Si estás leyendo esto es que hemos sobrevivido al fin de año. Hubo una época en la que nadie en su sano juicio (milenaristas excluidos) pensaba que al acabarse un año y empezar el siguiente fuera a pasar poco más que el habitual acúmulo de excesos, la resaca y el comienzo de las promesas incumplidas. Implícita suponíamos que todo seguiría en su sitio. Ahora, sin embargo, siento resquemor ante estas discontinuidades como si pudiéramos estar convocando a la mala suerte. Y es que quizá nos dejamos llevar por la propia ansiedad que hemos creado ante ciertas situaciones; vivimos en una sociedad en la que parece que justo este momento es el punto álgido donde confluyen todas las urgencias y las necesidades, con la sospecha de que un poco después ya nada será lo mismo.

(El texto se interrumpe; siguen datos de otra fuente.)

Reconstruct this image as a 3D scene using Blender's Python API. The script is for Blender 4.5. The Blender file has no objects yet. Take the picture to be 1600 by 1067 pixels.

Yo mismo me declaro culpable de esa especie de cronofobia acelerada: “que el 2023 no sea el último año que nos toque vivir”, concluía agorero hace una semana. En psicología se habla de ansiedad anticipatoria, el miedo a lo que podría pasar, a sentirse incapaz de controlar lo que va a venir y que prevemos malo. Paradójicamente hemos conseguido en esta sociedad sobreconectada y avasallada por la infopublicidad que el tiempo de los buenos deseos se vea invadido por esta angustia que, en el fondo, es el miedo a la muerte que decía Aristóteles, porque era el final de la vida. Hemos instaurado un cierto milenarismo ante cada paso que nos toca dar como sociedad.

Así que, cargado con ese estrés anticipatorio, he decidido visibilizar mis temores y canalizarlos en esta columna porque, quiero creerlo, también está en nosotros la capacidad de tirar adelante; aún nos queda tiempo y mucha lucha por hacer y el mundo podría llegar a ser algo mejor y más justo si nos ponemos a ello. Quizá así el 2023 sea un año que merezca la pena, aunque fuera el último.